**Source excerpt:**
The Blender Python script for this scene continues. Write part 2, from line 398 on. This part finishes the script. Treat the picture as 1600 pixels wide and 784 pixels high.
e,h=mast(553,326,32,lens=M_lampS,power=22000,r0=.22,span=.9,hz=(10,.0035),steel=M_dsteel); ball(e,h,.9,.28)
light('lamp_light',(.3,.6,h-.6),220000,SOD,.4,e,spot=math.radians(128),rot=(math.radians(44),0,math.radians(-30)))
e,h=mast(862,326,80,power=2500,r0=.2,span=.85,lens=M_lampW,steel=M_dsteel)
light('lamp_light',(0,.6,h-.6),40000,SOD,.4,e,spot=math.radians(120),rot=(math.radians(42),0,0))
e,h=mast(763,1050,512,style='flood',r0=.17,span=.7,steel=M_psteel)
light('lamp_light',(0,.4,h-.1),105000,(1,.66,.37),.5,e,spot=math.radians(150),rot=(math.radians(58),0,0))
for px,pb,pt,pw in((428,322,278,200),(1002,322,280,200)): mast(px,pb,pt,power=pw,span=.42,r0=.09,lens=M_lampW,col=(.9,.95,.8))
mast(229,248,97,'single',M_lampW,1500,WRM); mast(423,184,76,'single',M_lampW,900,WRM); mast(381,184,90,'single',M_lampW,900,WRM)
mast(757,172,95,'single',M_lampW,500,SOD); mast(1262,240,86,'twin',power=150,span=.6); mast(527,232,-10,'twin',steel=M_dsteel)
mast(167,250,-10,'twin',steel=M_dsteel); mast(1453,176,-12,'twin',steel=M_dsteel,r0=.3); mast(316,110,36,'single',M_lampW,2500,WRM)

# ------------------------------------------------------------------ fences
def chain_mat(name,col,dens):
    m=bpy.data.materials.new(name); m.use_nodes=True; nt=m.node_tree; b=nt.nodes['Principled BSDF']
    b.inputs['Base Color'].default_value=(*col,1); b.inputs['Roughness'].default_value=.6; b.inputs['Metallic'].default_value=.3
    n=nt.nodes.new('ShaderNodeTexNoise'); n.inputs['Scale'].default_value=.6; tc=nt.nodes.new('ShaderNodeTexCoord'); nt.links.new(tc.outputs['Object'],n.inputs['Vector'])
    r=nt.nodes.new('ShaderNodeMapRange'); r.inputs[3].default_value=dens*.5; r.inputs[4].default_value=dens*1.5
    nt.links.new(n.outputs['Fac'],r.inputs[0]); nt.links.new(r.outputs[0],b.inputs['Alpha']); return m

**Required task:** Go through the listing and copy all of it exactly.

**Answer to the problem:**
The Blender Python script for this scene continues. Write part 2, from line 398 on. This part finishes the script. Treat the picture as 1600 pixels wide and 784 pixels high.
e,h=mast(553,326,32,lens=M_lampS,power=22000,r0=.22,span=.9,hz=(10,.0035),steel=M_dsteel); ball(e,h,.9,.28)
light('lamp_light',(.3,.6,h-.6),220000,SOD,.4,e,spot=math.radians(128),rot=(math.radians(44),0,math.radians(-30)))
e,h=mast(862,326,80,power=2500,r0=.2,span=.85,lens=M_lampW,steel=M_dsteel)
light('lamp_light',(0,.6,h-.6),40000,SOD,.4,e,spot=math.radians(120),rot=(math.radians(42),0,0))
e,h=mast(763,1050,512,style='flood',r0=.17,span=.7,steel=M_psteel)
light('lamp_light',(0,.4,h-.1),105000,(1,.66,.37),.5,e,spot=math.radians(150),rot=(math.radians(58),0,0))
for px,pb,pt,pw in((428,322,278,200),(1002,322,280,200)): mast(px,pb,pt,power=pw,span=.42,r0=.09,lens=M_lampW,col=(.9,.95,.8))
mast(229,248,97,'single',M_lampW,1500,WRM); mast(423,184,76,'single',M_lampW,900,WRM); mast(381,184,90,'single',M_lampW,900,WRM)
mast(757,172,95,'single',M_lampW,500,SOD); mast(1262,240,86,'twin',power=150,span=.6); mast(527,232,-10,'twin',steel=M_dsteel)
mast(167,250,-10,'twin',steel=M_dsteel); mast(1453,176,-12,'twin',steel=M_dsteel,r0=.3); mast(316,110,36,'single',M_lampW,2500,WRM)

# ------------------------------------------------------------------ fences
def chain_mat(name,col,dens):
    m=bpy.data.materials.new(name); m.use_nodes=True; nt=m.node_tree; b=nt.nodes['Principled BSDF']
    b.inputs['Base Color'].default_value=(*col,1); b.inputs['Roughness'].default_value=.6; b.inputs['Metallic'].default_value=.3
    n=nt.nodes.new('ShaderNodeTexNoise'); n.inputs['Scale'].default_value=.6; tc=nt.nodes.new('ShaderNodeTexCoord'); nt.links.new(tc.outputs['Object'],n.inputs['Vector'])
    r=nt.nodes.new('ShaderNodeMapRange'); r.inputs[3].default_value=dens*.5; r.inputs[4].default_value=dens*1.5
    nt.links.new(n.outputs['Fac'],r.inputs[0]); nt.links.new(r.outputs[0],b.inputs['Alpha']); return m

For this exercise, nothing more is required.